In calculus, the derivative of a function measures how the function's output changes as its input changes. It's like finding the slope of a curve at any given point. Derivatives are fundamental to understanding a function's rate of change and are expressed using the symbol \( f'(x) \) or \( \frac{df}{dx} \).
To find the derivative of a polynomial function, like the one in our exercise, we often rely on rules such as the power rule, chain rule, and product rule. For our specific function, \( g(x) = (x-1)^2(x-3)^2 \), the product rule is crucial because the function is a product of two separate expressions.
The goal of finding the derivative here is to establish where the function's rate of change becomes zero, indicating potential critical points where the behavior might shift dramatically, possibly achieving local maximums or minimums.

The product rule is specifically used to differentiate functions that are the product of two or more terms. It allows us to break down the process into simpler steps. If you have two functions, \( u(x) \) and \( v(x) \), their product's derivative, \( (uv)' \), is calculated as \( u'v + uv' \).
In our exercise, the function \( g(x) = (x-1)^2(x-3)^2 \) is such a case. We let \( u = (x-1)^2 \) and \( v = (x-3)^2 \). We found \( u' = 2(x-1) \) and \( v' = 2(x-3) \) through simple power rule application. Using the product rule, we found that the derivative is:

• \( g'(x) = 2(x-1)(x-3)^2 + (x-1)^2 \cdot 2(x-3) \)

This step is critical as it simplifies finding where \( g(x) \) is stationary, often leading us to the critical numbers.

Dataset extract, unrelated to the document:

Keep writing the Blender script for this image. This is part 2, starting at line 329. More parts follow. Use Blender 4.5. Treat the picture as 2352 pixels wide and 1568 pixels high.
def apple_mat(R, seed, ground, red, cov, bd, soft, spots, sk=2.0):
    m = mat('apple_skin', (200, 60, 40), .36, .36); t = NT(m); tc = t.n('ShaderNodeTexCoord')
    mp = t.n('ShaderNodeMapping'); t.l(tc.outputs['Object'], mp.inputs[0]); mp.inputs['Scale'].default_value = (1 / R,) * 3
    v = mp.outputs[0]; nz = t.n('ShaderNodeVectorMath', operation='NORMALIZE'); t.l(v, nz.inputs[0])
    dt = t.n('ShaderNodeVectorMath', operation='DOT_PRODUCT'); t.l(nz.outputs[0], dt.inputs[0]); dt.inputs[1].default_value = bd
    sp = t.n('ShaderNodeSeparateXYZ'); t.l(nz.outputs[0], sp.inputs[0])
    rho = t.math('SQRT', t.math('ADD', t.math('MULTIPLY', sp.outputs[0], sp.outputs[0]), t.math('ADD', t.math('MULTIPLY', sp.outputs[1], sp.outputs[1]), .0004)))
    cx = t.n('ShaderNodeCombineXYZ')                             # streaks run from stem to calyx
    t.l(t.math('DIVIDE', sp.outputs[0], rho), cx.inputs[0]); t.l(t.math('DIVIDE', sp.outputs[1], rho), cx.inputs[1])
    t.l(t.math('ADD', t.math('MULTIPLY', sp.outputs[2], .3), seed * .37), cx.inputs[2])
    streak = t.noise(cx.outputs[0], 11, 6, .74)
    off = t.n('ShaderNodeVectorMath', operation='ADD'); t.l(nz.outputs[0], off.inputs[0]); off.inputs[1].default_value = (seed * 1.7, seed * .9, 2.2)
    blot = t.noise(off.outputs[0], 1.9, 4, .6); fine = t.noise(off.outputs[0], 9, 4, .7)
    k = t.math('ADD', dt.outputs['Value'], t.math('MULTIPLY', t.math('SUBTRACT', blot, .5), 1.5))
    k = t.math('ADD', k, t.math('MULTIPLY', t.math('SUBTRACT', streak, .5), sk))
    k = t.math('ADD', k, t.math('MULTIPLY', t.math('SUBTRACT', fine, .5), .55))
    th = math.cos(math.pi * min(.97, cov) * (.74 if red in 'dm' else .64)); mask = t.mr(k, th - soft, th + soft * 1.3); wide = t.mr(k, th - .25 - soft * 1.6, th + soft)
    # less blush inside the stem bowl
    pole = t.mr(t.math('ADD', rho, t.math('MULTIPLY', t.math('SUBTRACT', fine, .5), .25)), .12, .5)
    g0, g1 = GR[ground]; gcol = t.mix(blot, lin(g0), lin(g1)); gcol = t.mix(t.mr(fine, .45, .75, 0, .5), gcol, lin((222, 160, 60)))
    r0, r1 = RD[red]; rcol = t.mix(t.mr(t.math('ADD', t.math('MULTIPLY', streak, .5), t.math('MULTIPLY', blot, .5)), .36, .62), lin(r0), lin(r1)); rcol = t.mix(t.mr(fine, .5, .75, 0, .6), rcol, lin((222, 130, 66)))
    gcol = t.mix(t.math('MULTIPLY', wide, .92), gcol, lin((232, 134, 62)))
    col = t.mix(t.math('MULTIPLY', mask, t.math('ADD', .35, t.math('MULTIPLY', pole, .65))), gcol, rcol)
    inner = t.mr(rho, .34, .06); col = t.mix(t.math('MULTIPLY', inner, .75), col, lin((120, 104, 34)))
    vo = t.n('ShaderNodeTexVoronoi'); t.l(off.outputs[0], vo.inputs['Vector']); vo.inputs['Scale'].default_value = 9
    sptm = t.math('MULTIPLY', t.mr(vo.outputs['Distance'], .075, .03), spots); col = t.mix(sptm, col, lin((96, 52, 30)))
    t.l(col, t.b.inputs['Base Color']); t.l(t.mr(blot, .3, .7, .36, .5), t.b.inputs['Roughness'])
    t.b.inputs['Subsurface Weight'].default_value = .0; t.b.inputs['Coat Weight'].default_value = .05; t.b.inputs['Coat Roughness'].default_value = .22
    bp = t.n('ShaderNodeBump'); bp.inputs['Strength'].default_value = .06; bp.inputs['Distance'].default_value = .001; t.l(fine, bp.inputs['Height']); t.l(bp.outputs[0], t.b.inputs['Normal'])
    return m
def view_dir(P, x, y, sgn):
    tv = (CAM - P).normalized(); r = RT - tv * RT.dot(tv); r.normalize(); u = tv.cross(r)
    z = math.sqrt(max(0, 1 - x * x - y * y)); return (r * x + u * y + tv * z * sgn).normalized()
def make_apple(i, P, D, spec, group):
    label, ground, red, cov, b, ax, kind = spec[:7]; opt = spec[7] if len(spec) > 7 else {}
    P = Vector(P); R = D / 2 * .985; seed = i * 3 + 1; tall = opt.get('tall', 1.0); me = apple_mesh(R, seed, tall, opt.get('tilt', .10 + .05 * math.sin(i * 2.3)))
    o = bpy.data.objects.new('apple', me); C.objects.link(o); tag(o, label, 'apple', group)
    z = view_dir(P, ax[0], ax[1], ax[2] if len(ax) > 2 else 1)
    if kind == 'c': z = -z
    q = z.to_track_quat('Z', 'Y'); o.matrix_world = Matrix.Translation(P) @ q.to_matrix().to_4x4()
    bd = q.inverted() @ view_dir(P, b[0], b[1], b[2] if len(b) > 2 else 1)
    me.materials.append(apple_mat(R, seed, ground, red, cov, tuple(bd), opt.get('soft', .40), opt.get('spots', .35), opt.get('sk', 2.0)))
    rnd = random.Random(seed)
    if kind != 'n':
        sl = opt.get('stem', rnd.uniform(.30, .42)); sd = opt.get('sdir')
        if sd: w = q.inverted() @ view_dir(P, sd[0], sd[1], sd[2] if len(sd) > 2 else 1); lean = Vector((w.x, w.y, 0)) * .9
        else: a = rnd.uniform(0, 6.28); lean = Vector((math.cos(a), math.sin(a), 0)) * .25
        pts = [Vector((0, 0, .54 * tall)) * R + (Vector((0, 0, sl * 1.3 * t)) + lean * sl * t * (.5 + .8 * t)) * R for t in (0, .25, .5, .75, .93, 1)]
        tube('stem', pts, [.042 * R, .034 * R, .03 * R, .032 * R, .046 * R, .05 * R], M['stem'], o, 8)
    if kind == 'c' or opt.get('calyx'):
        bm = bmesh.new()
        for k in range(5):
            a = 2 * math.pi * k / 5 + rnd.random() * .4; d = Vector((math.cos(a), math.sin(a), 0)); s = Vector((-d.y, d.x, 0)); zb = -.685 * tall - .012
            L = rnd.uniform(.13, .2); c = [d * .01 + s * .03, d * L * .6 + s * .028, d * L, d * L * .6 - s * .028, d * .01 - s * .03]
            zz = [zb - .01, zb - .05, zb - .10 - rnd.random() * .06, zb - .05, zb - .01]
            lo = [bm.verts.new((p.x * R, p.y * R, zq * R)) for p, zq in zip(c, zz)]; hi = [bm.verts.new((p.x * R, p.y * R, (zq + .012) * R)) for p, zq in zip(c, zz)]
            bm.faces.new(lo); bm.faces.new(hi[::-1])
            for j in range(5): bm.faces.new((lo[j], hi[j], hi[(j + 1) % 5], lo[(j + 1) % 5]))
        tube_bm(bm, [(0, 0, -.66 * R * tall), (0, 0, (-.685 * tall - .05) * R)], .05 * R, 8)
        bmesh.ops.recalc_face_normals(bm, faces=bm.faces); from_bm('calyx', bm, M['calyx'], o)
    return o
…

Polynomial functions are expressions consisting of variables raised to whole number powers and multiplied by constants. They are some of the simplest types of functions and are denoted by terms like \( ax^n + bx^{n-1} + ... + a_0 \). In our case, \( g(x) = (x-1)^2 (x-3)^2 \) simplifies into a polynomial form when expanded.
Polynomials are essential in calculus because they are smooth and continuous, making them ideal candidates for differentiation and integration. The degree of a polynomial gives insights into the number of roots and critical points it could have. Each factor, such as \((x-1)\) or \((x-3)\), indicates potential critical points when using calculus techniques to simplify and solve such equations.
In solving our exercise, the polynomial representation helped us apply the derivative and product rule effectively.

Critical numbers of a function are the values of \( x \) at which the derivative is zero or undefined. These points represent the potential locations where a function’s rate of change is zero, indicating possible local maxima, minima, or inflection points.
For our function \( g(x) = (x-1)^2(x-3)^2 \), calculating the derivative and setting it equal to zero allowed us to solve for the critical numbers. After simplifying the derivative expression to \( (x-1)(x-3)(2x-4) \), we found the critical points by solving:

• \( x-1 = 0 \rightarrow x = 1 \)
• \( x-3 = 0 \rightarrow x = 3 \)
• \( 2x-4 = 0 \rightarrow x = 2 \)

These critical numbers help us understand where the function might attain its highest or lowest values in certain intervals.